Professor Ockie Bosch and Dr Nam Nguyen with women in agriculture in Ghana

Professor Ockie Bosch and Dr Nam Nguyen with women in agriculture in Ghana

The best part is it’s universal in design. So when applied to different situations, the same model produces implementable results in each year of intervention.

And it’s already clear to Professor Bosch that communities across the world are greatly benefitting from this approach because they are willing and able to think systemically: to unravel the interacting factors making up their complex issue and find solutions that delicately balance all factors involved.

Professor Bosch and Dr Nguyen have used ELLab to tackle diverse issues including a tree density program in northern Queensland, a child safety project in Japan, a governance plan for Haiphong City, Vietnam and labour saving innovations for female farmers in Ghana and South East Asia.
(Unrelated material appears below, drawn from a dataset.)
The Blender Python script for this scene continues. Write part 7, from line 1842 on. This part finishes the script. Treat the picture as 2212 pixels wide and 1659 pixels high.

In fact, for the latter project, Professor Bosch and Dr Nguyen were one of just 11 successful bidders from 45,000 applications receiving a coveted grant from the Bill and Belinda Gates Foundation to develop labour saving innovations for women small-holder farmers in developing countries. Of course their innovation was not a new farming device or machine, simply a new way of thinking. Looking at the problem systemically showed the key priority was improving the quality of their lives, rather than developing labour-saving innovations. Their core issues included difficulties accessing markets, ensuring quality produce, insufficient farming implements and lack of knowledge in various aspects of their farming practices.

The ABS is incredibly proud of their work, not only because it’s groundbreaking, but also because it perfectly achieves part of ABS’ mission – to engage and positively impact the broader community. As Professor Bosch says, “We publish a lot about our work, but to me it’s most satisfying taking our science out to the people where it can make a difference to their lives.”

And the great news is, our dynamic duo is not stopping there. Professor Bosch and Dr Nguyen are working with a larger team to develop Think2Impact, a web-based platform where people can learn online how to run a systems workshop. So we’re looking forward to seeing just how far this world-changing success story will go.